For Turner, the next step was with the club dearest to his heart, the Posh, of whom he took control in January 1991, albeit with little apparent hope of gaining promotion any time soon. However, he began by leading his new charges on a 13-match unbeaten run which transformed their prospects, and they rose to the Third Division in the spring.

The 1991-92 campaign proved even more fruitful, with League Cup defeats of Newcastle United and Liverpool – Peterborough bowed to Middlesbrough in the quarter-finals, but only after a replay – followed by promotion via the play-offs in May, courtesy of a stirring 2-1 victory over Stockport County in the Wembley final. Uplifting as all this was, Turner had his eyes on a bigger picture and in December 1992 he headed a consortium which bought the club, stepping down as manager to become chairman, with assistant manager Lil Fuccillo taking over team affairs. That season United finished 10th in the second tier, which remains their highest placing, but Fuccillo’s success did not last and Turner, who was unwell, took temporary charge of football matters in December 1993 but could not avert relegation.

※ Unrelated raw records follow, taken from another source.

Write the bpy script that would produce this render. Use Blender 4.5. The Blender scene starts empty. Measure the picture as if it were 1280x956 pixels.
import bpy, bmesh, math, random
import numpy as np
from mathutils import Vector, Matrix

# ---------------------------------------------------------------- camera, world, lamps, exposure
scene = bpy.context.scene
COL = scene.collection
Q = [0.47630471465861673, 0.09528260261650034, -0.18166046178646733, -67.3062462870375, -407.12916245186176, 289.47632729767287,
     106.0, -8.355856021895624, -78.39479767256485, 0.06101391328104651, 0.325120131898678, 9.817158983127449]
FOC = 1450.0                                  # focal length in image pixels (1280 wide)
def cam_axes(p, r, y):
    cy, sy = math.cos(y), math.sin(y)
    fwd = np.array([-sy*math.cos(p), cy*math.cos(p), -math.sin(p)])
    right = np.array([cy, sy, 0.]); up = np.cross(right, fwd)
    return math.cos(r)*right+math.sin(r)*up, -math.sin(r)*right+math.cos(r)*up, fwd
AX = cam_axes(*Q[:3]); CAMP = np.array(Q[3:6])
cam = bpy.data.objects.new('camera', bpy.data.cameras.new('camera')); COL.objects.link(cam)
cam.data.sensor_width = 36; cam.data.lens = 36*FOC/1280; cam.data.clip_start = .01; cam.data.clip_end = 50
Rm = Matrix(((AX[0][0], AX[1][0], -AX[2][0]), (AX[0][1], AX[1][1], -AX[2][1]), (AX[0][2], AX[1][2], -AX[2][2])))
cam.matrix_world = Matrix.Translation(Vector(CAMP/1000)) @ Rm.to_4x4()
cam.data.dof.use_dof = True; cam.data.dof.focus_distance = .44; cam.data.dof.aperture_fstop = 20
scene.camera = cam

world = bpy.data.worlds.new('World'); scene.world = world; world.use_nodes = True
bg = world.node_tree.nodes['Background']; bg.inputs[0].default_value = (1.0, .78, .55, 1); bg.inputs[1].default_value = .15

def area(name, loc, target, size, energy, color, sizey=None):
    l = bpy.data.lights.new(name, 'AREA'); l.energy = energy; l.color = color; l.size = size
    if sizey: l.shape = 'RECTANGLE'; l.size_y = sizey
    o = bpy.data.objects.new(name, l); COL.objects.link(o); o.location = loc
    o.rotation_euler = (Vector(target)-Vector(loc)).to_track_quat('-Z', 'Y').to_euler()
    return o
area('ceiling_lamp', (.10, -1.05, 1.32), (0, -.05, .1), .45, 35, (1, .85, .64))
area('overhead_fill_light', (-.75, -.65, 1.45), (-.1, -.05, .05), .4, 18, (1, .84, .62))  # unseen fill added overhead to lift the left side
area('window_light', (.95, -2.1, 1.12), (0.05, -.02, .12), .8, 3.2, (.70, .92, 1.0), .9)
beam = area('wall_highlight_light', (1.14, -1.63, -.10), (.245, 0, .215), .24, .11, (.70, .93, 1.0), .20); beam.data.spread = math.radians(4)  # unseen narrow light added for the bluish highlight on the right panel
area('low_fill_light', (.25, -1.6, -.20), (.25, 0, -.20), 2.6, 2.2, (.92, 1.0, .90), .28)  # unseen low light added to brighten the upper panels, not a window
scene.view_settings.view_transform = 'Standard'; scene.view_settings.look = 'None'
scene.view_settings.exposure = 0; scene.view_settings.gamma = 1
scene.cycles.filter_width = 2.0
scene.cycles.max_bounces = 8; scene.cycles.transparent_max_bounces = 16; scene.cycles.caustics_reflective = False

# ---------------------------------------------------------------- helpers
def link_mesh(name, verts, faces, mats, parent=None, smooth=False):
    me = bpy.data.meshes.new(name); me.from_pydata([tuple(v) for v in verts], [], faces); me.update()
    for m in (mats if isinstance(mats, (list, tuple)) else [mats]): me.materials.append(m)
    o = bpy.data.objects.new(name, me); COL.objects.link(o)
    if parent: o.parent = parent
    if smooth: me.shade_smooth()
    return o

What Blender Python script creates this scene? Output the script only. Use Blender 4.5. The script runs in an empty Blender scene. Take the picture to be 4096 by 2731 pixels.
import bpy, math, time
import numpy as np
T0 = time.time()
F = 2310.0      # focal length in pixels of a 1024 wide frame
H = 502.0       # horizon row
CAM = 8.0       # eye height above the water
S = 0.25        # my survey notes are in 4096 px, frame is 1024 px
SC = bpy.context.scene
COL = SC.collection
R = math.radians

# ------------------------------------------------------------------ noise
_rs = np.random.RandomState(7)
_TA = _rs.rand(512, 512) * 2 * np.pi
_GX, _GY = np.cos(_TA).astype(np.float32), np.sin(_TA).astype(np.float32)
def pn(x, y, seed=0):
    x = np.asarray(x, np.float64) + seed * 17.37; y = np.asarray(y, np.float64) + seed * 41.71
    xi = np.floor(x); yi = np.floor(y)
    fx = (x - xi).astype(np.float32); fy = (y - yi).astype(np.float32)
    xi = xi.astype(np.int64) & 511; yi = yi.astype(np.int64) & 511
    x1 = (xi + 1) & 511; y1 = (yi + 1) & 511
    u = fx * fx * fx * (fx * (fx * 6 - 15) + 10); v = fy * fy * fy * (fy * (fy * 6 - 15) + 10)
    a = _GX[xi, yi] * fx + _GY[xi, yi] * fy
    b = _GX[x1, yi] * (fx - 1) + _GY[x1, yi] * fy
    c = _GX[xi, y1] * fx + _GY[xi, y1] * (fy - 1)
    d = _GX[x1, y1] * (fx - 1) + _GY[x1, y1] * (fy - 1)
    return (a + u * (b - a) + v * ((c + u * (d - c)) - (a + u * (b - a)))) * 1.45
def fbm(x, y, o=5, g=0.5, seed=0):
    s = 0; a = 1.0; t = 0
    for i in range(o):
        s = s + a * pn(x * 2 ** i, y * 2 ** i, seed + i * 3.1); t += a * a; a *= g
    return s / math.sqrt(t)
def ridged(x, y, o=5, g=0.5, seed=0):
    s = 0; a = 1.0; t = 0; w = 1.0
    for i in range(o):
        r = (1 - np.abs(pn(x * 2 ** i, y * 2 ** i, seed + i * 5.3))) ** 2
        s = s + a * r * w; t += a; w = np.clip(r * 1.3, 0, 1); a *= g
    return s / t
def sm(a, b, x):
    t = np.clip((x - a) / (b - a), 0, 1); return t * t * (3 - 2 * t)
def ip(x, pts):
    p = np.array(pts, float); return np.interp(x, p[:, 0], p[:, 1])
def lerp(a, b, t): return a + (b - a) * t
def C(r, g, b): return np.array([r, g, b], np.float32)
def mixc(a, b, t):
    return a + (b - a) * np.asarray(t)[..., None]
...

Thereafter he worked as chief executive, with John Still in the managerial seat, until Barry Fry bought the club in 1996. After that Turner operated in behind the scenes until he bowed out of Peterborough at a time of financial cutbacks in 2001. The subsequent illness, temporal lobe dementia, suffered by such a warm, universally popular character shocked the football community.

IVAN PONTING  

Christopher James Turner, footballer and manager: born St Neots, Cambridgeshire 3 April 1951; played for Peterborough United 1969-78, Connecticut Bicentennials 1977, Luton Town 1978-79, Cambridge United 1979-80 in two spells, Swindon Town 1980, New England Tea Men 1978-80, Southend United 1983-84; managed Cambridge United 1985-90, Peterborough United 1991-92, 1993-94; married Lynne; died Wisbech, Cambridgeshire 27 April 2015.